Wednesday, February 14, 2007

freedom feels like lonely

So I finally got round to listening to an old Yellowcard song I've had for a while called Empty Apartment, and it's about a guy who got dumped but has never gotten over it, and so he's trynna find out if she shares the same feelings: "...How's your life, what's it like there/Is it all what you wanted it to be/Does it hurt when you think about me/And how broken my heart is...If ever you loved me you'd say it's ok/It's ok to be angry and never let go/It only gets harder the more that you know/..." And that song really touched me. I have no idea why, seeing as how I've never been through a break up tough or otherwise. I've never crashed and burned, I've never even been dissed; so I shouldn't know how all that stuff feels like, and I shouldn't care, right? And yet somehow I do. I wonder why. Could be that I read a lot, and I do BTW, thereby learning things w/o necessarily having experienced them myself. Or it could also be that all this time I've been a closet romantic and didn't know it. I think back and I notice the kinds of movies that jazzed me: Miss Congeniality, You've got mail, Bridget Jones' Diary, The Titanic, The Notebook(!), Legend of the Fall, The Wedding Planner, If Only, 10 Things I Hate About You, Coming to America. The artists I listen to: Trespassers William, Natalie Merchant, Aqualung, Dido, Five for Fighting, Gavin DeGraw, Tyler Hilton, James Blunt, Lifehouse, Michelle Featherstone, Emiliana Torrini. The TV shows I watch: The O.C., One Tree Hill, Felicity, Gilmore Girls, Dawson's Creek, Sex and the City, Desperate Housewives.

And Im thinking maybe I do have that void that I've always thought was for the wimps. Maybe all this time I've been lonely and instead of getting hitched up I've been choosing to see it on TV and read about it in books.

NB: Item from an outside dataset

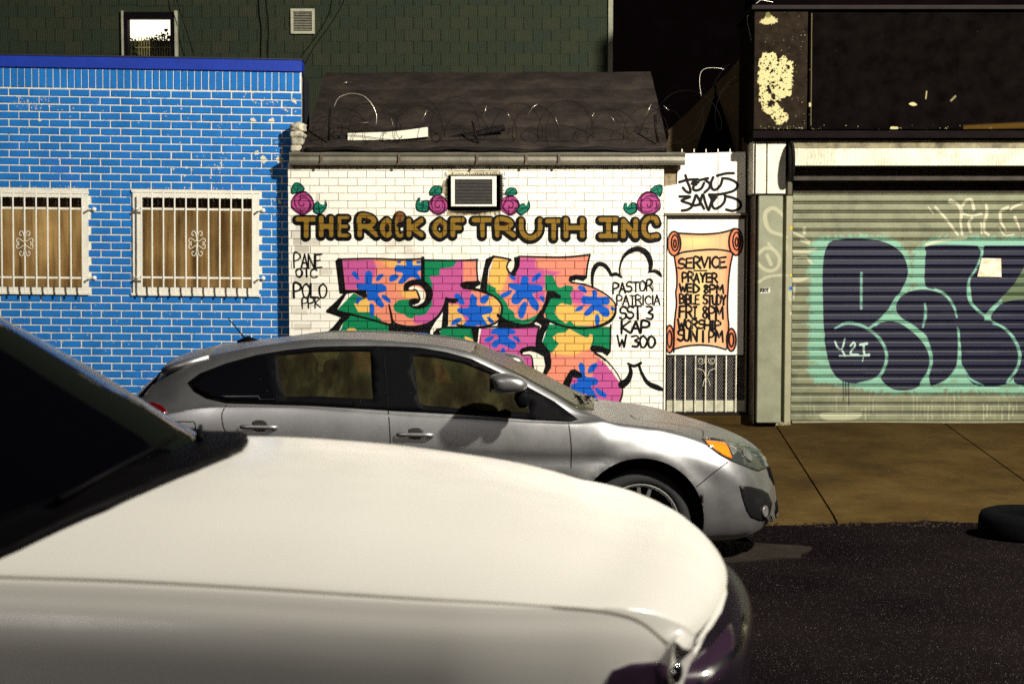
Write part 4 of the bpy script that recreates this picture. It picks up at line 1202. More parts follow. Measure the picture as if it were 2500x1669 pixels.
# ------------------------------------------------------------------ white church building
RW = FW.root('church_building', label='low white brick storefront church with a colourful mural and a tarred roof', cat='building')
M_white = painted('white_paint', (.86, .83, .73), .6, cvw, RW, var=.05, scale=4, bump=.25, dirt=((.62, .57, .42), .35))
mj = Mat('stained_joint')
v = mj.coord(RW)
col, al = cvw.nodes(mj, RW)
jc = mj.ramp(mj.noise(v, 2.5, 5), [(.35, (.30, .24, .12)), (.55, (.60, .55, .38)), (.7, (.74, .70, .54))])
jc = mj.mix(al, jc, mj.mix(1.0, col, (.40, .30, .26), 'MULTIPLY'))
mj.set(col=jc, rough=.95)
wx0, wx1 = FW.loc(704, 500)[0], FW.loc(1619, 700)[0]
wz1 = FW.loc(1200, 396)[1]
zr = FW.loc(1000, 416.6)[1]
ac = (1100, 430, 1214, 509)
hac = (FW.loc(ac[0]-6, 470)[0], FW.loc(ac[2]+6, 470)[0], FW.loc(1150, ac[3]+4)[1], FW.loc(1150, ac[1]-2)[1])
MBw = wall_with_holes('wall', wx0 + .004, wx1 - .002, -.25, wz1, .001, .3, [hac], mj.m, RW)
bwid = (FW.loc(1218.4, 420)[0] - FW.loc(756, 420)[0]) / 10
R2 = courses(wx0, wx1, -.25, wz1 - .002, bwid - .006, .0742, .006, .0058, FW.loc(756, 426)[0], [hac], zr, phase=1, minw=.02)
def seen(x, z):
    """roughly what the cars leave free of the white wall"""
    w = FW.m @ Vector((x, 0, z))
    px = CX + FPX * w.x / 15.2
    py = CY + FPX * math.tan(-math.atan2(w.z - CAMH, 15.2) - PITCH)
    if px < 700 or px > 1622: return -1
    lim = 830 if px < 1110 else 830 + (px - 1110) * .46
    return py if py < lim else -1
R2s = sorted(R2, key=lambda q: (seen(q[0], q[1]) < 0, abs(seen(q[0], q[1]) - 610)))
lay(RW, 'brick', R2s, bwid - .006, .0742, .009, M_white, 300, .003)
# left return and broken end of masonry over the corner
M_old = simple('crumbled_masonry', (.52, .48, .36), .95, var=.5, scale=14, bump=.8)
MB().box((wx0 + .003, .0015, -.25), (wx0 + .0035, .3, wz1)).build('side_wall', M_old, RW)
mb = MB()
rb = random.Random(9)
x0_, x1_ = FW.loc(709, 340)[0], FW.loc(742, 340)[0]
for k, (ya, yb, xa, xb) in enumerate(((371, 354, 709, 737), (354, 336, 711, 740), (336, 321, 708, 741))):
    mb.box((FW.loc(xa, 340)[0], -.02, FW.loc(720, ya)[1] + .002), (FW.loc(xb, 340)[0], .28, FW.loc(720, yb)[1] - .002), .015)
mb.build('end_brick', M_old, RW)
bmx = bmesh.new(); bmesh.ops.create_icosphere(bmx, subdivisions=3, radius=1)
for v_ in bmx.verts:
    n_ = 1 + .22*math.sin(v_.co.x*5 + 1) * math.cos(v_.co.z*6) + .12*math.sin(v_.co.y*9 + v_.co.x*7)
    v_.co = Vector((v_.co.x*.085*n_, v_.co.y*.10*n_, v_.co.z*.055*n_)) + Vector(((x0_+x1_)/2, .06, FW.loc(725, 311)[1]))
me = bpy.data.meshes.new('mortar_lump'); bmx.to_mesh(me); bmx.free()
for p_ in me.polygons: p_.use_smooth = True
mesh_obj('mortar_lump', me, M_old, RW)
# gutter: an ogee profile with a dark underside, on the fascia
M_gut = simple('grey_gutter_metal', (.20, .185, .14), .45, metal=.3, var=.25, scale=5, bump=.15)
gx0, gx1 = FW.loc(706, 385, -.13)[0], FW.loc(1673, 385, -.13)[0]
gz = lambda py: FW.loc(1180, py, -.13)[1]
prof = [(-.13, gz(373)), (-.142, gz(376)), (-.13, gz(380)), (-.118, gz(383)), (-.122, gz(392)), (-.112, gz(398)), (-.09, gz(402)), (-.012, gz(402)), (-.012, gz(371)), (-.10, gz(371))]
mb = MB()
n = len(prof)
def extr(mb, prof, xa, xb):
    n = len(prof)
    vs = [(xa, y, z) for y, z in prof] + [(xb, y, z) for y, z in prof]
    mb.add(vs, [tuple(range(n)), tuple(range(2*n-1, n-1, -1))] + [(i, (i+1) % n, n + (i+1) % n, n + i) for i in range(n)])
g1 = FW.loc(1566, 385, -.13)[0]
extr(mb, prof, gx0, g1 - .004)
gut = mb.build('gutter', M_gut, RW)
mb = MB(); extr(mb, prof, g1 + .004, gx1); mb.build('gutter', M_gut, RW)
mb = MB(); extr(mb, [(y - .003 if y < -.05 else y, z) for y, z in prof], g1 - .02, g1 + .02); mb.build('gutter_joint', M_gut, RW)
mb = MB()
for px in (785, 975, 1165, 1285, 1365):
    x = FW.loc(px, 385, -.13)[0]
    mb.box((x - .012, -.145, gz(401)), (x + .012, -.138, gz(374)))
mb.build('gutter_strap', simple('rusty_strap', (.10, .07, .05), .7), RW)
MB().box((wx0 + .03, -.011, wz1 - .02), (gx1 - .25, .26, gz(369))).build('fascia', simple('dark_fascia', (.05, .035, .022), .85, var=.5, scale=6, bump=.4), RW)
# tarred roof, in overlapping sheets
M_roof = Mat('roofing_felt')
v = M_roof.coord(RW)
M_roof.set(col=M_roof.ramp(M_roof.noise(v, 3, 7, .7), [(.3, (.013, .010, .0085)), (.5, (.026, .020, .017)), (.7, (.048, .036, .026))]), rough=.9, spec=.15)
M_roof.bump(M_roof.noise(v, 60, 6), .7, .008)
M_roof = M_roof.m
BL, BR = FW.i @ P(738, 369, 15.10), FW.i @ P(1634, 369, 15.10)
TL, TR = FW.i @ P(796, 178, 17.3), FW.i @ P(1588, 176, 17.3)
def roofpt(u, t, lift=0):
    a, b = BL.lerp(BR, u), TL.lerp(TR, u)
    p = a.lerp(b, t)
    return Vector((p.x, p.y - .5*lift, p.z + lift + .012*math.sin(u*17 + t*3) * (1 if t < .98 else .3)))
ts = [0, .30, .60, .78, 1.0]
for k in range(4):
    mb = MB(); nu = 40
    vs = []
    for t, l in ((ts[k] - (.012 if k else 0), .016 - .003*(k % 2)), ((ts[k]+ts[k+1])/2, .008), (ts[k+1], .002)):
        for i in range(nu + 1):
            vs.append(roofpt(i/nu, t, l + (.006*math.sin(i*1.7 + k*2) if t == ts[k] - (.012 if k else 0) else 0)))
    m1 = nu + 1
    fs = [(r_*m1 + i, r_*m1 + i + 1, (r_+1)*m1 + i + 1, (r_+1)*m1 + i) for r_ in range(2) for i in range(nu)]
    base = len(vs)
    vs += [v_ - Vector((0, 0, .022)) for v_ in vs[:m1]]
    fs += [(i + 1, i, base + i, base + i + 1) for i in range(nu)]
    mb.add(vs, fs, True)
    mb.build('roof_sheet', M_roof, RW)
mb = MB()
q = [roofpt(0, 0), roofpt(1, 0), roofpt(1, 1), roofpt(0, 1)]
lo = [Vector((p.x, p.y, wz1 - .02)) for p in q]
for p in q: p.z -= .03
lo[0].y = lo[1].y = .28; lo[0].z = lo[1].z = gz(374)
mb.add(q + lo, [(0,1,2,3), (1,0,4,5), (2,1,5,6), (3,2,6,7), (0,3,7,4)])
mb.build('roof', M_roof, RW)
# edge roll of felt hanging over the gutter
mb = MB()
mb.tube([FW.i @ P(x, 366 + 2.5*math.sin(x*.021) + 1.5*math.sin(x*.05), 15.08) for x in range(745, 1632, 14)], [.022 + .006*math.sin(i*.9) for i in range(len(range(745, 1632, 14)))], 7)
mb.build('felt_edge', simple('tar', (.008, .007, .006), .6), RW)

# ---- entrance at the right end of the church: panels, rail, door with scroll, grille
M_dark = simple('dark_paint', (.012, .009, .008), .6, var=.3)
M_brownmetal = simple('brown_door_metal', (.16, .12, .07), .6, var=.2, scale=8, bump=.2)
def panel(name, x0, y0, x1, y1, ya, yb, mat, F_=FW, parent=None, ch=.003):
    """board seen at x0..x1, y0..y1 in the photograph, its face on local y = ya"""
    a, b = F_.loc(x0, y1, ya), F_.loc(x1, y0, ya)
    return MB().box((a[0], ya, a[1]), (b[0], yb, b[1]), ch).build(name, mat, parent)
ent = RW
M_wp = painted('white_panel_paint', (.80, .77, .68), .5, cvw, RW, var=.05, scale=3, bump=.1, dirt=((.60, .55, .42), .3))
MB().box((wx1 + .001, .10, -.2), (FW.loc(1840, 500)[0], .2, FW.loc(1700, 372)[1])).build('entrance_back', simple('entrance_dark', (.03, .022, .016), .9), RW)
# sheets of the sign panel above the door, with a corner torn away
a0, a1, a2, a3 = FW.loc(1622, 520, .05), FW.loc(1754, 372, .05), FW.loc(1822, 370, .05), FW.loc(1655, 456, .05)
px = lambda x, y, yy=.05: FW.loc(x, y, yy)
mb = MB(); mb.prism([px(1622,520), px(1752,520), px(1752,373), px(1672,375), px(1656,380), px(1653,450), px(1622,455)], .05, .075)
mb.build('sign_panel', M_wp, RW)
mb = MB(); mb.prism([px(1754,520), px(1820,520), px(1820,371), px(1754,372)], .05, .075)
mb.build('sign_panel', M_wp, RW)
mb = MB(); mb.prism([px(1622,455,.07), px(1656,455,.07), px(1672,376,.07), px(1640,398,.07), px(1622,398,.07)], .076, .09)
mb.build('torn_panel', simple('old_sign', (.22, .17, .10), .9, var=.6, scale=12, bump=.3), RW)
for k in range(5):
    xk = 1665 + 29.3*k
    MB().box((*[px(xk-1, 371)[0]], .048, px(xk, 372)[1]), (px(xk+1.2, 371)[0], .056, px(xk, 364)[1])).build('nail', M_cream, RW)
panel('rail', 1622, 521, 1826, 526, -.02, .10, M_brownmetal, FW, RW)
panel('door_head', 1622, 527, 1826, 532, .0, .10, M_dark, FW, RW)
door = panel('door', 1628, 532, 1818, 866, .03, .07, M_wp, FW, RW)
for k in (1, 2, 3):   # seams of the door sheet
    xs_ = FW.loc((1757, 1690, 1632)[k-1], 700, .03)[0]
    MB().box((xs_ - .0012, .0285, FW.loc(1700, 864, .03)[1]), (xs_ + .0012, .031, FW.loc(1700, 534, .03)[1])).build('seam', simple('faint_seam', (.35, .30, .2), .9), door)
panel('door_jamb', 1620, 527, 1627, 1008, -.005, .10, M_cream, FW, RW)
panel('door_jamb', 1819, 527, 1826, 1008, -.01, .10, M_brownmetal, FW, RW)
panel('door_post', 1838.5, 350, 1846, 1035, -.302, .12, simple('brown_post', (.05, .032, .018), .7, var=.4, scale=9), FW, RW)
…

I've always thought Im not wired for all that relationship stuff, but maybe I've just been supplementing subconciously and didn't realise it. I love the freedom that comes with being alone. Living for me and me alone. Not having to think about someone else all the time lest I be crucified for it. It's amazing, and I still don't think I want to give that up. But, if the eyes and ears really are the windows to the soul like they say, then isn't my soul full of all that mushy stuff? And what does that make me? I wonder.